Catalogne, un État indépendant viable ? Stiglitz pas d'accord avec Turner

Par Jorge Valero, Euractiv  |   |  777  mots
Le prix Nobel d'économie Joseph Stiglitz, farouche détracteur du cocktail dérégulation et austérité, soutient que la Catalogne indépendante serait une économie viable. Adair Turner,ex-vice-président de la banque Merrill Lynch Europe (2000 à 2006), ex-président de l'autorité des services financiers au Royaume Uni (2008-2013) est aujourd'hui président de l'Institute for New Economic Thinking. Il est quant à lui sceptique sur le fait que l'UE ouvrira ses portes à de nouveaux États indépendants.
Le prix Nobel d’économie Joseph Stiglitz estime que la région serait acceptée dans l’Union Européenne et deviendrait donc une économie indépendante viable, mais l’ancien président de l’autorité britannique des services financiers, Adair Turner, n’est pas tout à fait d’accord. Un article de notre partenaire Euractiv.

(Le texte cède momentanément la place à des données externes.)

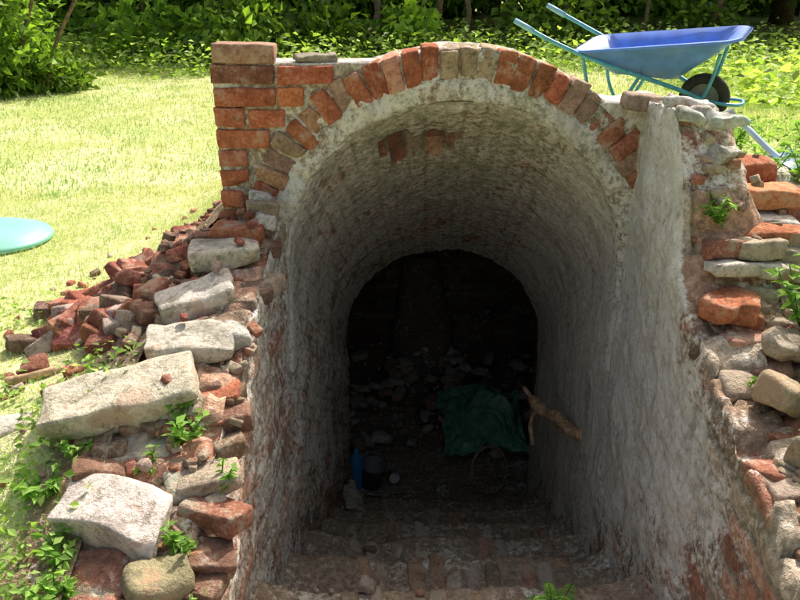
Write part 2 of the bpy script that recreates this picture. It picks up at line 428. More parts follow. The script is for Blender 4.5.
st.add((-.50,2.78,.83),(.07,.07,.05),(.3,.1,.3),(.78,.74,.70),.012,.015,16,(3,3,2),3)
st.add((-.49,2.70,.77),(.08,.06,.05),(.1,.3,.6),(.78,.74,.70),.012,.015,16,(3,3,2),3)
st.add((-.52,2.20,.53),(.08,.10,.08),(.1,.1,.2),(.70,.67,.62),.014,.012,14,(2,2,2),3)
st.add((-.58,1.45,.24),(.16,.11,.09),(.1,.1,.5),(.36,.32,.19),.02,.012,14,(3,2,2),2)
st.add((-1.14,1.97,.35),(.12,.09,.05),(.1,.1,.5),(.62,.59,.52),.014,.012,14,(3,2,2),3)
st.add((-1.03,1.85,.33),(.09,.07,.05),(.1,.1,.9),(.62,.59,.52),.014,.012,14,(3,2,2),3)
st.out('coping_stones',M_stone,wl)
bg=Bag(); OR=[((.52,.21,.11),3),((.46,.17,.09),3),((.56,.32,.23),2)]
for (x,y,z,sx,rz,w) in [(1.18,2.58,.985,.13,.2,0),(1.16,2.42,.935,.22,.10,0),(1.31,2.46,.90,.2,.3,0),(1.13,2.27,.845,.22,-.05,0),(1.28,2.33,.82,.2,.3,0),(.97,2.00,.62,.13,.2,0),(.94,2.06,.70,.14,.8,0),(1.0,2.10,.70,.2,1.2,0),(1.27,2.2,.76,.2,.4,0)]:
    bg.add((x,y,z),(sx,.105,.066),(U(-.05,.05),U(-.06,.06),rz),bcol(1.05,OR),.008,.006,20,(3,1,1),2)
for y in np.arange(1.25,2.3,.075):
    zt=np.interp(y,*RP)
    for x in (.92,1.0,1.10,1.2,1.32):
        if R()<.3: continue
        bg.add((x+U(-.03,.03),y+U(-.02,.02),min(zt,.64+.28*sstep(1.7,2.6,y) if x>1.1 else 9)+U(-.035,.008)),(U(.08,.14),.10,.06),(U(-.2,.2),U(-.15,.15),U(-.5,.5)),bcol(.9,RG),.009,.009,20,(2,1,1),3)
for i in range(260):
    y=U(1.3,2.4); x=U(.88,1.35); s=U(.01,.035)
    bg.add((x,y,min(np.interp(y,*RP),.64+.28*sstep(1.7,2.6,y) if x>1.1 else 9)+.012),(s*1.5,s,s*.8),(U(-.5,.5),U(-.5,.5),U(0,6)),bcol(1,RG),s*.15,s*.15,30,(0,0,0),1)
bg.add((1.16,2.62,.91),(.2,.2,.066),(0,0,U(-.1,.1)),bcol(.9),.010,.005,18,(2,2,1),1)
bg.out('ragged_bricks',M_brickd,wr)
st=Bag()
for (c,s,r_,col) in [((1.13,2.37,.885),(.24,.13,.04),(.05,.05,.1),ws),((1.06,2.2,.785),(.30,.16,.045),(.1,.12,.1),ws),((.98,2.40,1.05),(.10,.1,.12),(.2,.1,.3),(.68,.65,.60)),((.94,2.58,1.18),(.12,.13,.06),(.1,.2,.5),(.74,.72,.70)),((.96,2.46,1.17),(.10,.12,.07),(.1,.2,.9),(.70,.68,.64)),((.97,2.31,.93),(.07,.08,.09),(.4,.2,.5),(.6,.57,.53)),((1.04,2.45,1.0),(.10,.10,.1),(.4,.2,.5),(.58,.54,.48)),
    ((1.0,1.74,.60),(.15,.11,.08),(.2,.3,.5),(.46,.36,.25)),((1.07,1.93,.65),(.13,.10,.07),(.3,.1,.2),(.50,.42,.34)),((1.2,1.9,.66),(.18,.14,.08),(.2,.3,.5),(.46,.38,.30)),((1.0,1.55,.54),(.14,.12,.07),(.1,.2,.9),(.40,.32,.24)),((1.15,1.6,.56),(.18,.14,.08),(.1,.2,.9),(.44,.36,.28))]:
    st.add(c,s,r_,col,.010,.014,17,(4,4,3),5)
for i in range(26):
    x=U(.89,1.05);y=U(2.36,2.82);s=U(.03,.07)
    st.add((x,y,1.17+U(-.01,.02)-.3*max(0,x-.97)),(s*1.4,s,s*.6),(U(-.4,.4),U(-.4,.4),U(0,6)),(.70*U(.8,1.1),.66,.60),s*.15,s*.2,20,(2,2,1),3)
st.out('mortar_rubble',M_stone,wr)

# ---------------- stairs
steps=empty('brick_steps')
nst=8; G_=.46; RZ=.2787
sb=Bag(); V=[];C=[];Wa=[];A=[]; pts=[]
yy=1.2; zz=.16; pts.append((.95,.165)); 
for k in range(nst):
    pts.append((yy+k*G_,zz-k*RZ)); pts.append((yy+k*G_+.04,zz-(k+1)*RZ))
pts.append((yy+nst*G_+3.0,zz-nst*RZ))
fine=[]
for a,b in zip(pts[:-1],pts[1:]):
    L=math.hypot(a[0]-b[0],a[1]-b[1]); q=max(1,int(L/.02))
    for t in range(q): fine.append((a[0]+(b[0]-a[0])*t/q,a[1]+(b[1]-a[1])*t/q))
fine.append(pts[-1]); nx=76
for (fy,fz) in fine:
    inside=fy<4.85
    for i in range(nx):
        t=i/(nx-1); wid=(W+.05) if inside else 1.7
        x=CX(min(fy,4.8))+(2*t-1)*wid
        edge=.07*max(0,abs(2*t-1)-.75)/.25 if inside else 0
        V.append((x,fy+.03*N(x,fy,fz,5),fz+edge+.030*N(x,fy,fz,4)+.018*N(x,fy,fz,13)+.010*N(x,fy,fz,32)+.002)); C.append((.40,.31,.23)); Wa.append(.22+.35*N(x,fy,fz,3)); A.append(.25)
mk('step_bed',V,gridfaces(len(fine),nx),M_wall,steps,True,C,{'wash':Wa,'alg':A,'jm':[1.]*len(V)})
dp=[((.50,.30,.22),2.5),((.46,.35,.26),4),((.60,.51,.42),4),((.34,.26,.19),1.5)]
for k in range(nst):
    y=yy+k*G_; z=zz-k*RZ
    x=CX(y)-W+.04; run=0
    while x<CX(y)+W-.03:
        if R()<.9:
            wb_=U(.060,.070); sb.add((x+.035,y-.10+U(-.03,.018)-.02*abs(N(x,y,1,2))*2,z-.042+U(-.020,.008)),(wb_,.205,.104),(U(-.10,.10),U(-.10,.10),U(-.10,.10)),bcol(1.0,dp),.014,.011,18,(1,3,1),random.choice((1,2,3)))
        x+=.0755+U(-.002,.004)
    for rowi in (1,2):
        x=CX(y)-W+.05+U(0,.1); yc=y-.165-rowi*.112
        while x<CX(y)+W-.12:
            if R()<.55: sb.add((x+.105,yc+U(-.02,.02),z-.034+U(-.016,.006)),(.21,.102,.066),(U(-.08,.08),U(-.06,.06),U(-.12,.12)),bcol(.95,dp),.013,.010,16,(3,1,0),random.choice((1,2,3)))
            x+=.222
    for zc_ in (.135,.21):
        x=CX(y)-W+.04+(.11 if zc_<.2 else 0)
        while x<CX(y)+W-.1:
            if R()<.8: sb.add((x+.105,y-.035+U(-.008,.008)+.02*(zc_>.2),z-zc_),(.21,.10,.064),(U(-.03,.03),U(-.03,.03),U(-.03,.03)),bcol(.75,dp),.009,.006,18,(3,1,0),1)
            x+=.222
sb.out('step_bricks',M_brickd,steps)
rbg=Bag()
for i in range(900):
    y=U(1.5,6.6); x=CX(min(y,4.8))+U(-.62,.62)*(1 if y<4.8 else 1.6)
    if y<4.8 and R()<.45: x=CX(y)+random.choice((-1,1))*(.64-abs(np.random.normal())*.10)
    k=max(0,math.ceil((y-yy)/G_)); z=zz-min(k,nst)*RZ
    if y>5.2: z+=.22*max(0,(y-5.2))
    s=U(.006,.026)*(1 if R()<.93 else 2.2)
    rbg.add((x,y,z+s*.25),(s*U(1,1.6),s,s*U(.5,.9)),(U(-.5,.5),U(-.5,.5),U(0,6)),bcol(.95,[((.44,.26,.19),2),((.50,.44,.36),3),((.38,.30,.22),3),((.70,.66,.60),1)]),s*.2,s*.18,30,(1,1,0),1)
rbg.out('brick_debris',M_brickd)
sun_patch=Bag()  # pale chunks added as a patch of sunlight; its brightness is in their colour
sun_patch.add((-.36,4.62,-1.89),(.09,.22,.07),(.25,.1,.1),(.88,.82,.72),.02,.02,12,(3,5,3),5)
sun_patch.add((-.33,4.36,-1.72),(.12,.26,.04),(.1,.1,.3),(.88,.82,.72),.02,.02,12,(3,5,2),5)
sun_patch.add((-.28,4.14,-1.68),(.14,.10,.03),(.1,.1,.8),(.88,.82,.72),.01,.015,14,(3,3,2),5)
sun_patch.out('painted_sun_patch',M_stone)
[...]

Avant que l'Écosse ne devienne un modèle pour les nationalistes, le pays était un des moteurs du siècle des Lumières européen. A cette époque, Adam Smith, David Hume et d'autres ont apporté une bouffée d'air frais et de la raison après des siècles dominés par la religion et les coutumes.

Pour marcher dans les pas d'Adam Smith, l'Institut de la nouvelle pensée économique (INET) a organisé sa conférence annuelle à Edimbourg. L'objectif de l'organisation est de donner naissance à une réflexion économique qui, si elle ne la substitue pas, fait au moins la lumière sur les contradictions de la tyrannie du marché.

Pour Stiglitz, la rapidité d'acceptation de la Catalogne par l'UE est vitale

Joseph Stiglitz est un farouche détracteur du cocktail dérégulation et austérité. Le prix Nobel d'économie fait aussi partie de ces grandes personnalités qui soutiennent que la Catalogne indépendante serait une économie viable.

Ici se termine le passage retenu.